2) What specific leadership traits does Sergeant Durwood Wentworth have?

Firstly, Sergeant Durwood Wentworth is optimistic. The trait is portrayed by his persistence on knowing the root cause of poor performance of officer Goulde even after the officer put him off when they were talking. The sergeant was optimistic in finding out his officer’s problems to an extent of using another approach by assigning Goulde to another supervisor for observation. Secondly, the sergeant is social and communicative. These traits are well outlined when after identifying deteriorating performance by one of his officers, he takes the initiative of speaking with him and when the talk turns fruitless, the sergeant turns to another supervisor (Goleman, Boyatzis, and McKee 88). The social and communication traits incorporate the ability to pass on messages effectively, the ability to track progress of employees, fair treatment of subordinates without judgment, keen listening and ability to be initiative.

The sergeant is also supportive of employees as can be seen by his increased concern over poor performance of officer Goulde. The sergeant does not take radical actions, such as disciplining the officer or making a report to the higher authority. Instead, he seeks to understand the officer with the objective of providing assistance, if possible. The actions of the sergeant prove inward support to his officer considering that he was entitled to take further actions, such as getting rid of the officer (Hargreaves, and Fink 84). Lastly, the sergeant is interested in getting a feedback. The trait shows itself when after assigning another officer to study officer Goulde, the sergeant then requests the supervisor to put in writing the observations of the study. The trait for being interested in feedback shows that the sergeant is a considerate leader and he takes iinto account all factors before making a decision.

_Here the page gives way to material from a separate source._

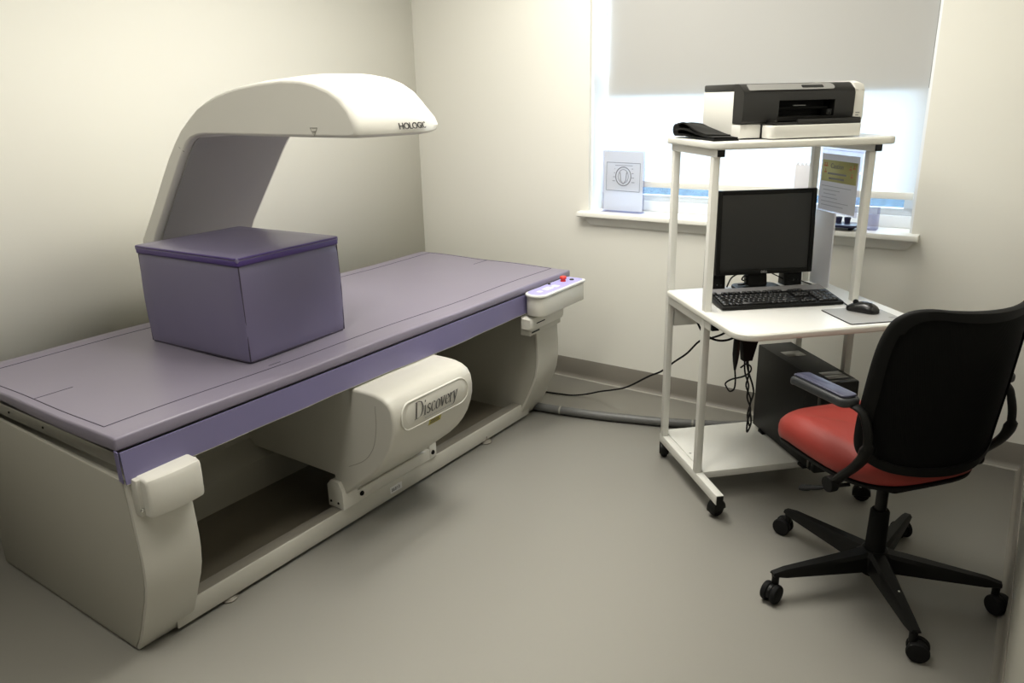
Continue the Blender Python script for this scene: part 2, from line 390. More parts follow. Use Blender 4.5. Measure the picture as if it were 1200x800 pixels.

3) What are some of the “common mistakes” of a new supervisor that Sergeant Durwood Wentworth is making?

Sergeant Durwood Wentworth’s handling of the situation with the officer proves not to be effective, meaning that in the course of dealing with the problem at hand, he makes some notable mistakes. Firstly, the sergeant acted too friendly to the officer leading to mediocre performance by the officer (Hargreaves, and Fink 103). After officer Goulde put off the sergeant when having a one-on-one talk, the sergeant ought to have taken a disciplinary action or a more stringent approach to dealing with the officer. Instead, the sergeant assumed the situation and did not take any action to discipline the officer. The friendly nature of the sergeant made the officer feel that he could not be punished if he made mistakes at work (Germain 36). Lack of strictness by the sergeant led to the officer being more reluctant to work leading to even further deterioration in job performance.

The sergeant was also slow in reaction to handling officer Goulde’s situation. The sergeant observed poor performance by his officer for over four months without taking any action and by the time he took action, a lot of damage was done to the job and to the officer. Moreover, after speaking to the officer, which did not bear fruits, the sergeant chose to assign the officer to another supervisor instead of observing the officer by himself meaning that it would take more time to note the cause of behavior of the officer (Hargreaves, and Fink 115). The actions of the sergeant show that he did not put the aspect of timing in his decision making on the problem and possible impacts to the officer and to the work. Taking too much time by the sergeant led to low rating of his work performance because employees under his supervision were not performing optimally and the sergeant was not taking any notable action (Goleman, Boyatzis, and McKee 102).